Women who are survivors of sexual abuse and trauma may be especially upset when they discover their partner’s involvement with porn. The experience can re-traumatize them because the way people are treated and the way sex is approached in porn can look similar to the dynamics of sexual exploitation and abuse.
Fran, a thirty-seven-year-old survivor of sexual abuse, had told her boyfriend, David, about her sensitivity to porn early in their relationship, and he had assured her he had given porn up for good before they started dating.

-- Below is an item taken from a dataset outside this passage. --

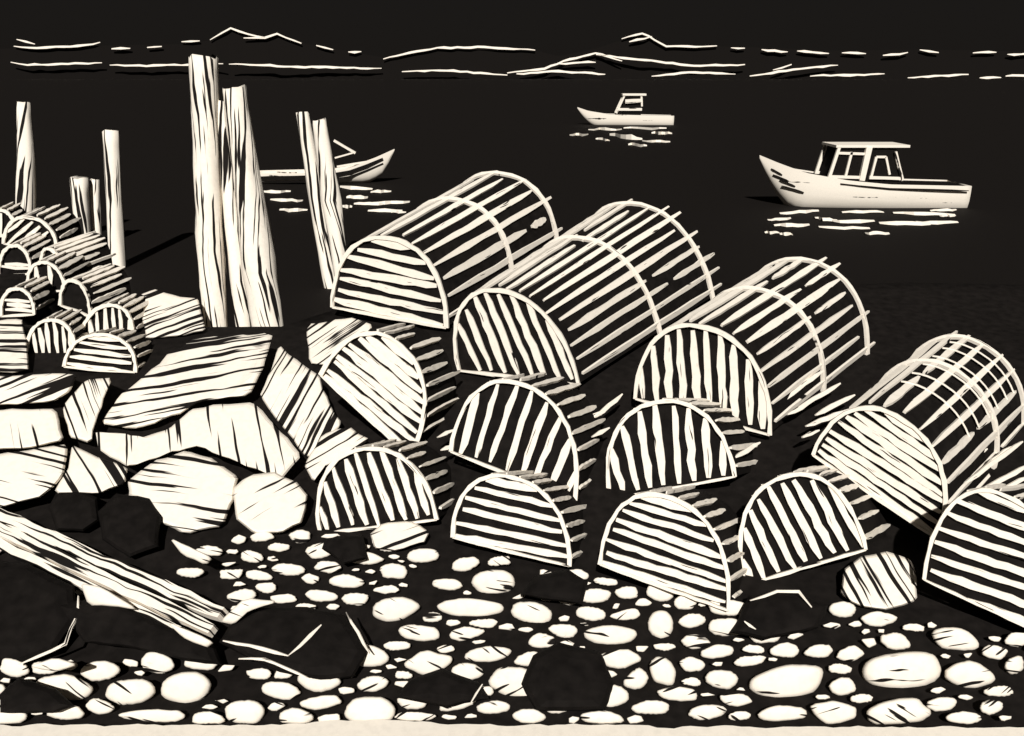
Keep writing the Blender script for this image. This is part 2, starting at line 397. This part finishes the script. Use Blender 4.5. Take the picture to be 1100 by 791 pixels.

Thus, it came as a huge shock one night when Fran accidentally found an Internet porn site saved on David’s laptop. “I stupidly clicked on it, thinking that maybe I was wrong, and it wasn’t really porn,”
Fran said. “It was. I quickly closed the link, feeling numb and shocked. I scrolled down further and saw another link, this one to teen porn. It devastated me, especially because I had been sexually abused as a teen by men who used pornography and David knew that.
“I was shocked that David was into porn and deeply ashamed for having believed he had stopped. I felt like a fool, utterly devastated. I needed him emotionally, yet I knew I couldn’t stay with him. I couldn’t think straight and had no idea what to do. I felt dirty and violated like I had when I was abused. I hated him for doing this to me, particularly when he knew so much about my past. I felt lost, confused, dependent, vulnerable, and scared, as well as incredibly hostile, bitter, and full of rage. It helped that he stayed with me that night and accepted my reactions. But given how I continue to feel, I’m just not sure I can stay with him.”